YOUNG: A lot of this is heavily whited-out or redacted, but just from what you can read on some of the pages that are otherwise completely blank it seems pretty clear that the FBI must have had someone working inside, for example, Greenpeace, and other local groups, in order to know ahead of time about upcoming demonstrations. Do you know anything from this about how the FBI did its monitoring?

BEESON: Well, we definitely know that they used confidential informants inside the organizations. That is another very disturbing revelation from these documents. It’s not just that they are investigating, you know, crimes after the fact, which might be legitimate, but that they have made a decision to place an informant inside advocacy groups. We know from history that this is a very dangerous activity for the FBI to engage in. I mean, it did this in many civil rights groups and many antiwar groups in the 60s and 70s, and not just for the purpose of monitoring the activities of the groups but also to actually disrupt the advocacy that the groups were engaged in.

YOUNG: Hmm. Very interesting. And you’re not done with this, so likely more boxes of documents on the way, huh?

BEESON: Absolutely, and we’re very determined to look through every page and to release to the public those documents that show that the FBI may be up to no good.

YOUNG: Ann Beeson is associate legal director of the American Civil Liberties Union. Thanks for joining us.

BEESON: Thank you.

[MUSIC: Tears For Fears “Change” from ‘The Hurting’ (UMG Recordings – 2001)]

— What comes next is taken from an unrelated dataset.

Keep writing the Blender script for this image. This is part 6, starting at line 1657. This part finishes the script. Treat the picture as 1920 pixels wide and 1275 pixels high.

YOUNG: We asked the FBI about its surveillance, monitoring and infiltration of environmental groups. Agency spokesperson Bill Carter responded. Quote:

“If an individual or organization is committing or conspiring to commit an act of violence for a cause, we consider that a terrorist activity. That is the definition of terrorism. Obviously, we are more concerned about international terrorism. We are not concerned about an individual or organization’s beliefs.”